Given the declining reliance of traditional media outlets today, this might seem like an antiquated concern. But the crisis of democracy is a crisis of information—citizens make bad decisions, in part, because they are starved of the facts. And it can get worse.

[Anne Applebaum: America’s future is Hungary]

A portion of the media will travel down the Hungarian path as Trump follows the example set by Viktor Orbán, who forced the transfer of outlets to his allies, effectively blunting a source of opposition. But the greater risk is that conglomerates simply give up on news entirely. Comcast has already shed MSNBC, dumping the network, now called MS NOW, into a spin-off composed of fossilized cable channels. Even before Netflix and Paramount began circling Warner Bros., it developed plans to similarly maroon CNN in a castaway company, isolating it from the parts of the empire better poised for growth. Journalism has become the epitome of a high-risk, low-return proposition—one that conglomerates seem to prefer expunging from their portfolios.

The grim reality is that as American media shrinks, Trump’s coercion yields an outsize return. When Jeff Bezos neutralized The Washington Post’s editorial page—after Trump threatened his other commercial interests—he didn’t just quiet a single outlet; he neutered the institutional voice of one of the three remaining national newspapers.

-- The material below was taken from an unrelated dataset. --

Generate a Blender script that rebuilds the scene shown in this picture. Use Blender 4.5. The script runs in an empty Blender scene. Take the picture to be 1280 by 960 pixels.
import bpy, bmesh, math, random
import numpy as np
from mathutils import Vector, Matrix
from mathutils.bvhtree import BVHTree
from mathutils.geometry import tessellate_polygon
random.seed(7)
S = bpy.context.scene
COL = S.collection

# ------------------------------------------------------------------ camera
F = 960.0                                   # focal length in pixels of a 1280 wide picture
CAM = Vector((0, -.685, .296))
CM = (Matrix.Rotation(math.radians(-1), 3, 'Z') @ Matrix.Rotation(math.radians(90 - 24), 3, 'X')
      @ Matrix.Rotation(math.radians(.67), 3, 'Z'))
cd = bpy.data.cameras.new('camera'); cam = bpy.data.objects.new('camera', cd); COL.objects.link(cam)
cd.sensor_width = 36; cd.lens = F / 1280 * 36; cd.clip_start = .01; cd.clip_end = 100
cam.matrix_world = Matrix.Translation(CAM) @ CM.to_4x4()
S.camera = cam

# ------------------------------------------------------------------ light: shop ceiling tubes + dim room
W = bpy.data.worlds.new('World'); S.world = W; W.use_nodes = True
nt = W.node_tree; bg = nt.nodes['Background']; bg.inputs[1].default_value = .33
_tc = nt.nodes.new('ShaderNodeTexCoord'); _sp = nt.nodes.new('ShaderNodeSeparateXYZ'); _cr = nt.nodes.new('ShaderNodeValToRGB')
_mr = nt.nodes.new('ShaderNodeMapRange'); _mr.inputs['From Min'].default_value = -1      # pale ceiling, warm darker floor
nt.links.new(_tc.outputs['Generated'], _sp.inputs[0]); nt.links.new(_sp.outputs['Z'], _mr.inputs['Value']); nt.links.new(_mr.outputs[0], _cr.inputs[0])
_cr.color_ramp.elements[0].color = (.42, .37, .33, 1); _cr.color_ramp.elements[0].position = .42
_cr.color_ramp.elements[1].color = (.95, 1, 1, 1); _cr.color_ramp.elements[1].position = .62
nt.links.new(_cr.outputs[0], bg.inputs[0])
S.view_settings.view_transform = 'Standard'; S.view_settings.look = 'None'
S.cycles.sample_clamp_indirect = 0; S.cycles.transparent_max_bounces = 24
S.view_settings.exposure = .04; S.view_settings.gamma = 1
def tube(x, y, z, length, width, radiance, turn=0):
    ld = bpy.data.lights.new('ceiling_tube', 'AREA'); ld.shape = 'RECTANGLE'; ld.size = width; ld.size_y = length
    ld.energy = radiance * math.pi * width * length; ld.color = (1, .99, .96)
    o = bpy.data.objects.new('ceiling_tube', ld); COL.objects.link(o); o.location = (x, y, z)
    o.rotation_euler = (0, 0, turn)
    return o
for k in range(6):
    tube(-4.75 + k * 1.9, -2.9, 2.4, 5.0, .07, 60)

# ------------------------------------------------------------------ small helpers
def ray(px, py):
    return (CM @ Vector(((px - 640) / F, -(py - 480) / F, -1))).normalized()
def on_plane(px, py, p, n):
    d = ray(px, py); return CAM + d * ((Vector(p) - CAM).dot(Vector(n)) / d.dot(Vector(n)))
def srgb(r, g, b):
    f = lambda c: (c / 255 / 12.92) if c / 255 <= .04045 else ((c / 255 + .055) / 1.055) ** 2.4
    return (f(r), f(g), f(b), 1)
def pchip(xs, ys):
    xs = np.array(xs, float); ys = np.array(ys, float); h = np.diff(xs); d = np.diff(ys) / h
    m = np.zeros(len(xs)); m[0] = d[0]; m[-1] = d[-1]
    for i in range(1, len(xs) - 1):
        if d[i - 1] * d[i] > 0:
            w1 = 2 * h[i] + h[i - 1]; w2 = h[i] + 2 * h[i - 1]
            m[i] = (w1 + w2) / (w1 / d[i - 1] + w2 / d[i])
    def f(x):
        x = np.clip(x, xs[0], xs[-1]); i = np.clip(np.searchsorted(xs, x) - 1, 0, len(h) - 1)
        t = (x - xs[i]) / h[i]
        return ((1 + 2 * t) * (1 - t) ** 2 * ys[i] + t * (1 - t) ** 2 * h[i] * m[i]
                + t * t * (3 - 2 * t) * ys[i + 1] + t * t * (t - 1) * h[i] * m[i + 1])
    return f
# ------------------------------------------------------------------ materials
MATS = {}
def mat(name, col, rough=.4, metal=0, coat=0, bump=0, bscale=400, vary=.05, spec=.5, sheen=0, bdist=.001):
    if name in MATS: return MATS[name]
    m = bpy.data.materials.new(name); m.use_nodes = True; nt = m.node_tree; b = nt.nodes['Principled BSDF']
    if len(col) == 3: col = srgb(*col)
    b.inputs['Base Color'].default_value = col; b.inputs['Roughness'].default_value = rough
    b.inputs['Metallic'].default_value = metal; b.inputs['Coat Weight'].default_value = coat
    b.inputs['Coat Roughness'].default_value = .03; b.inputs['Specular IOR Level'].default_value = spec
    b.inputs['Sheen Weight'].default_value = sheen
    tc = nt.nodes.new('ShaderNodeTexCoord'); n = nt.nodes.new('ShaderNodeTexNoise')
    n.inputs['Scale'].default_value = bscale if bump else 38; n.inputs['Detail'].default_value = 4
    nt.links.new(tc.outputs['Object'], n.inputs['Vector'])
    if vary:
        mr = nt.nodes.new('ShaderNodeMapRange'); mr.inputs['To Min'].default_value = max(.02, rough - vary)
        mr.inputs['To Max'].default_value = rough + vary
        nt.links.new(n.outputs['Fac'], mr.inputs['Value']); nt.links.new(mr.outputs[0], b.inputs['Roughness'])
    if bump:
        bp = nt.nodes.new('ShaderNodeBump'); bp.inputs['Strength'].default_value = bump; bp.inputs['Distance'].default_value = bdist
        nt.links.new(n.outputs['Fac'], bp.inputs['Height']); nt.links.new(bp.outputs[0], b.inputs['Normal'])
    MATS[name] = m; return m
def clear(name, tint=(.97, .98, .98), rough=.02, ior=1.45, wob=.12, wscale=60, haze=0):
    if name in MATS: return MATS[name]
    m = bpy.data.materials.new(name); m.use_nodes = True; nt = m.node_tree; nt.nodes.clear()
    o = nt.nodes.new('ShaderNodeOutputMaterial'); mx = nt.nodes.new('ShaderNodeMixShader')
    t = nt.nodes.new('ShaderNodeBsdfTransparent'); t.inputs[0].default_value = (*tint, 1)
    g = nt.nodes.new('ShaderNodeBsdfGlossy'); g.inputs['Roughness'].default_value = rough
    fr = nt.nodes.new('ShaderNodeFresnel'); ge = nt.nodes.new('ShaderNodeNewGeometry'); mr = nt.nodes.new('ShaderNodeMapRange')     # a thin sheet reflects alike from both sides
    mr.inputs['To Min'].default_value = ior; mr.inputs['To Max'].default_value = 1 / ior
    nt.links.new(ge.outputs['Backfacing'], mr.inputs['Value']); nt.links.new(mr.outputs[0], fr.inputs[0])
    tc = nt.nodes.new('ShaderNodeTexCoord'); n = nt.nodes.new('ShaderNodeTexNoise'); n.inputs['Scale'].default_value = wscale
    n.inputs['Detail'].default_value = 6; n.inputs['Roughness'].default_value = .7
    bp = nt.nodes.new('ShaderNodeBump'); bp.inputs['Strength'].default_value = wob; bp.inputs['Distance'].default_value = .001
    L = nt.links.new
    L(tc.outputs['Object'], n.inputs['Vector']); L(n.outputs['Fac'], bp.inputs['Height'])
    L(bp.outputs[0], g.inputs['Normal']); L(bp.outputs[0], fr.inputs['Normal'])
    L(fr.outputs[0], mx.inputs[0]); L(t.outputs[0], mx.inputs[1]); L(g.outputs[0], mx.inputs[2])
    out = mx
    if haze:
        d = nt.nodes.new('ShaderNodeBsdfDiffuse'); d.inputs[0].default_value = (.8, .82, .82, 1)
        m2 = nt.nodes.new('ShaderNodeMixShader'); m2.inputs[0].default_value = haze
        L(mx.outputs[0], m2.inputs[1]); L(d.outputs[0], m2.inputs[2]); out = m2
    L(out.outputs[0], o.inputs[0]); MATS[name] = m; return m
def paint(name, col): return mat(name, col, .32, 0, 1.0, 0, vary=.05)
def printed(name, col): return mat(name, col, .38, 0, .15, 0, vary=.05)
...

And if Trump succeeds in remaking or destroying CNN, he won’t just be wounding a network. The president will have effectively dismantled one of the two cable-news networks that covers him skeptically. And the nature of his temperament is that when he scouts a weakness, he keeps striking at it. If Trump gets his way with CBS and CNN, he will turn to fresh targets, until everyone in the kingdom submits.